Many customers seem to feel as though they have fallen behind because they haven’t solved these problems — and yet many customers are reporting the exact same story. However, these struggles do not mean anyone is behind — just that a better solution is needed. This told us that building a DLP product was the right choice, but why build it within Cloudflare One?

Launching In-Line Data Loss Prevention

How Data Loss Prevention ties in to Zero Trust

A Zero Trust network architecture is fundamentally designed to secure your data. By checking every attempt to access a protected app, machine, or remote desktop, your data is protected on the basis of identity and device posture. With DNS and HTTP filtering, your data is protected based on content category and reputation. By adding an API-driven CASB, your data is protected based on your applications’ configurations, too.

With each piece of the architecture, your data is protected based on a new identifier. The identifiers above help you understand: who accessed the data, who owned the device that accessed it, where the data went, and how the destination was configured. However, what was the data that was moved?

Data Loss Prevention enables you to protect your data based on its characteristics, or what it is. For example, sensitive or confidential data can be identified a number of ways, such as keywords, patterns, or file types. These indicators help you understand the information being transmitted across or out of the network.

With DLP embedded in Cloudflare One, you can combine these identifiers to create rules catered to your organization. You get to specify the who, how, where, and what that meets your needs. We aim to deliver a comprehensive, detailed understanding of your network and your data, as well as allow you to easily implement protection.

How It Works

First: Identify the Data

DLP Profiles are being added to the Zero Trust dashboard. These profiles are where you define what data you want to protect. You will be able to add keywords and craft regexes to identify the presence of sensitive data. Profiles for common detections, such as credit card numbers, will be provided by Cloudflare.
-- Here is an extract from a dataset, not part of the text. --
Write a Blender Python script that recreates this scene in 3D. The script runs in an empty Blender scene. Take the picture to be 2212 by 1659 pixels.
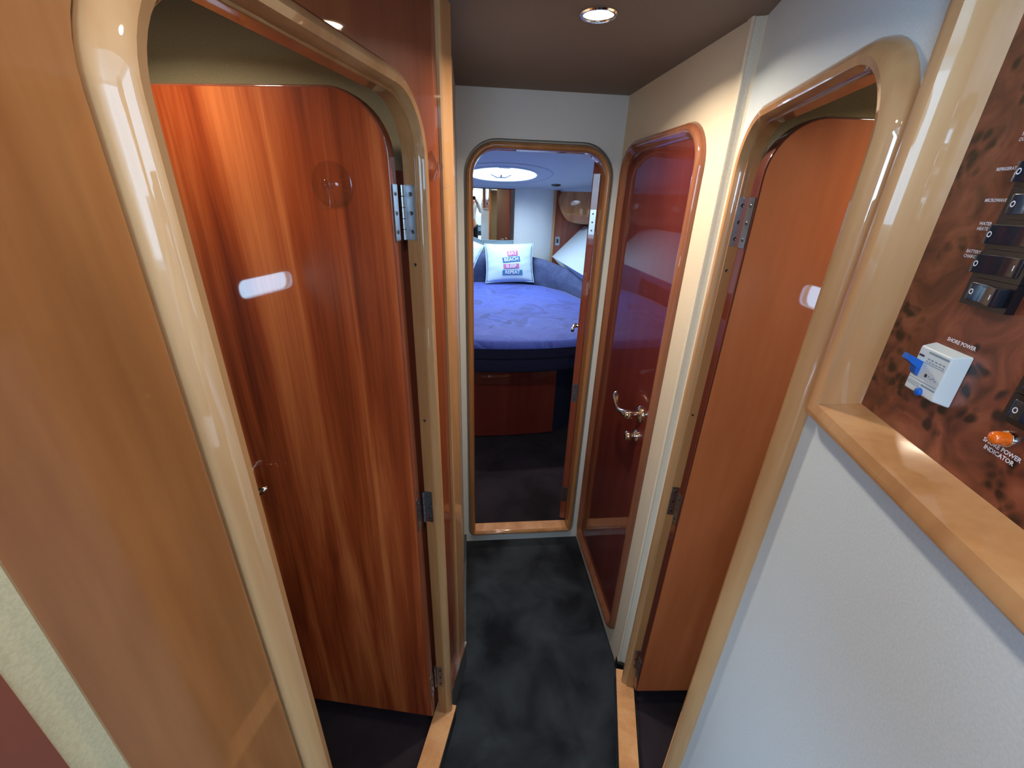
import bpy, bmesh, math, random
from mathutils import Vector, Matrix
PI = math.pi
random.seed(4)
sc = bpy.context.scene
COL = sc.collection

# ------------------------------------------------------------------ materials
def lin(c):
    return tuple(((v/255)/12.92 if v/255 <= .04045 else ((v/255+.055)/1.055)**2.4) for v in c)+(1,)
MATS = {}
def new_mat(name):
    m = bpy.data.materials.new(name); m.use_nodes = True
    nt = m.node_tree; b = nt.nodes['Principled BSDF']; MATS[name] = m
    return m, nt, b
def plain(name, c, rough=.5, metal=0, coat=0, spec=.5, trans=0, ior=1.45, emit=None, es=0):
    m, nt, b = new_mat(name)
    b.inputs['Base Color'].default_value = lin(c); b.inputs['Roughness'].default_value = rough
    b.inputs['Metallic'].default_value = metal; b.inputs['Coat Weight'].default_value = coat
    b.inputs['Coat Roughness'].default_value = .03
    b.inputs['Specular IOR Level'].default_value = spec
    b.inputs['Transmission Weight'].default_value = trans; b.inputs['IOR'].default_value = ior
    if emit: b.inputs['Emission Color'].default_value = lin(emit); b.inputs['Emission Strength'].default_value = es
    return m
def ramp(nt, stops):
    r = nt.nodes.new('ShaderNodeValToRGB'); e = r.color_ramp.elements
    while len(e) < len(stops): e.new(.5)
    for el, (p, c) in zip(e, stops): el.position = p; el.color = lin(c)
    return r
def coords(nt, scale, obj=True, rot=(0,0,0)):
    t = nt.nodes.new('ShaderNodeTexCoord'); mp = nt.nodes.new('ShaderNodeMapping')
    mp.inputs['Scale'].default_value = scale; mp.inputs['Rotation'].default_value = rot
    nt.links.new(t.outputs['Object'], mp.inputs['Vector']); return mp
def wood(name, dark, mid, light, scale=(14,14,.9), rough=.5, coat=1.0, axis_detail=6, dist=.6, bump=0.0, cr=.03):
    m, nt, b = new_mat(name); L = nt.links
    mp = coords(nt, scale)
    n = nt.nodes.new('ShaderNodeTexNoise'); n.inputs['Scale'].default_value = 1; n.inputs['Detail'].default_value = axis_detail
    n.inputs['Roughness'].default_value = .55; n.inputs['Distortion'].default_value = dist
    L.new(mp.outputs[0], n.inputs['Vector'])
    mp2 = coords(nt, (scale[0]*9, scale[1]*9, scale[2]*5))
    n2 = nt.nodes.new('ShaderNodeTexNoise'); n2.inputs['Scale'].default_value = 1; n2.inputs['Detail'].default_value = 3
    L.new(mp2.outputs[0], n2.inputs['Vector'])
    mx = nt.nodes.new('ShaderNodeMath'); mx.operation = 'MULTIPLY_ADD'; mx.inputs[1].default_value = .22
    L.new(n2.outputs['Fac'], mx.inputs[0]); L.new(n.outputs['Fac'], mx.inputs[2])
    r = ramp(nt, [(.36, dark), (.6, mid), (.82, light)])
    L.new(mx.outputs[0], r.inputs[0]); L.new(r.outputs[0], b.inputs['Base Color'])
    b.inputs['Roughness'].default_value = rough; b.inputs['Coat Weight'].default_value = coat
    b.inputs['Coat Roughness'].default_value = cr; b.inputs['Coat IOR'].default_value = 1.5
    b.inputs['Specular IOR Level'].default_value = .15
    return m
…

Next: Create an HTTP Policy

After configuring a DLP Profile, you can then create a Cloudflare Gateway HTTP policy to allow or block the sensitive data from leaving your organization. Gateway will parse and scan your HTTP traffic for strings matching the keywords or regexes specified in the DLP profile.

Why Cloudflare

We know DLP is a big challenge to do comprehensively, and at scale. Those are the types of problems we excel at. Our network securely delivers traffic to 95% of the world’s Internet connected population within 50ms. It also supports our market leading products that send and protect customer traffic at unimaginable speed and scale. We are using that powerful network and our experience solving problems like this to take on Data Loss Prevention, and we’re very excited by our results

Join the waitlist

We are launching a closed beta of our Data Loss Prevention product. If you’re interested in early access, you can join the waitlist today by filling out this form.

What’s next?

We’re just getting started with DLP! We already have many plans for growth and integration with other Cloudflare One products, such as Remote Browser Isolation.